Со второй половины XVII века начинается проникновение в органную музыку элементов и приемов гомофонно-гармонического склада и письма, особенно вместе с речитативом, заимствованным из оперы Люлли. Обогащается область регистровых контрастов, ритмическая сфера испытывает интенсивное воздействие танцевальных жанров. Этот наплыв мирских импульсов связан с органным искусством выдающихся виртуозов-клавесинистов и композиторов — учеников Шамбоньера — Луи Куперена, Гийома Нивера, Никола Лебега (оратории, гимны, музыка к вечерним проповедям, симфонии, аранжировки ноэлей). Кульминация этого периода — творчество Франсуа Куперена-младшего (органные мессы) и реймского органиста Никола де Гриньи (1672-1703), произведения которого были высоко ценимы И. С. Бахом. Одну из орнаментально фигурированных фуг де Гриньи (в экспозиции) мы приводим ниже. <...>

Последними крупными мастерами французского органного искусства явились Луи Маршан и Луи Никола Клерамбо. Они оставили после себя громкую славу виртуозов-импровизаторов.

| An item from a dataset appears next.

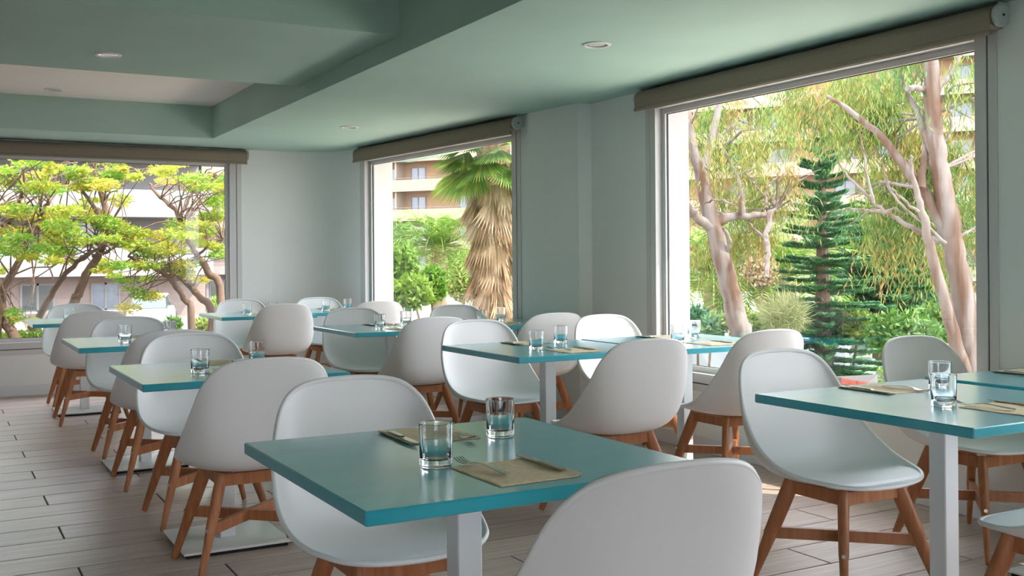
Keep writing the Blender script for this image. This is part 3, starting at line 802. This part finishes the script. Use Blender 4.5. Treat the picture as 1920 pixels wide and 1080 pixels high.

Однако искусство их импонировало скорее роскошью и впечатляющими эффектами фактуры, нежели глубиной мысли и богатством тематического развития. После них орган во Франции окончательно уступает первенство клавесину, сохраняя за собою лишь первоначальное узко ритуальное значение.

Такова участь инструментов: смотря по обстоятельствам, они либо реконструируются, либо уступают дорогу другим и умирают.

Клавесин. Если лютневая и гамбовая литература XVI-XVII веков представляет собою красивую, но уже давно перевернутую страницу в истории французской музыки, то произведения для клавесина живут достаточно полной жизнью и в современном, главным образом фортепианном, репертуаре * ( Впрочем, и в наше время они все чаще исполняются, как в старину, на клавесине) — несмотря на то, что инструменты эти уже сильно отличаются друг от друга и не связаны непосредственной преемственностью в устройстве их механизмов. Клавесин — истое дитя органа и лютни. У органа он заимствовал клавиатуру, у лютни — струны и щипковый механизм; при ударе о клавишу перышко * (* Применялось обычно воронье перо) зацепляет струну, и она издает отрывистый, но гулкий звук (отсутствуют демпферы, свободно звучат обертоны). При таком устройстве нельзя играть вполне связанно (legato); постепенные нарастания и спады звучности (crescendo, diminuendo) также невозможны. К этому нужно добавить более узкий, нежели у современного фортепиано, диапазон (четыре октавы), первоначальное отсутствие педали, весьма частые два мануала. Это последнее, с одной стороны, давало возможность исполнять произведения достаточно сложной фактуры, с мелодическими голосами, тесно сосредоточенными в одном регистре; с другой же стороны, это, в свою очередь, значительно затрудняло игру. Клавесин обладал, особенно для своего времени, великолепными качествами. Его серебристо-звонкие тембры в верхнем регистре очень красивы, а в басах «наплывы» обертонов создают богатый оттенками колокольнозвонный колорит. Жемчужно-рассыпчатая игра (jeu perle) и мелизмы дают эффект сверкающей легкости и изящества, уже неосуществимый на фортепиано. Клавесинное искусство в XVII и в первой половине XVIII века достигло высокого совершенства. Лучшими фирмами, изготовлявшими эти инструменты, считались в XVII веке Рюккерсы в Антверпене и Дени в Париже, а в XVIII — французские предприниматели Бланше и Такены.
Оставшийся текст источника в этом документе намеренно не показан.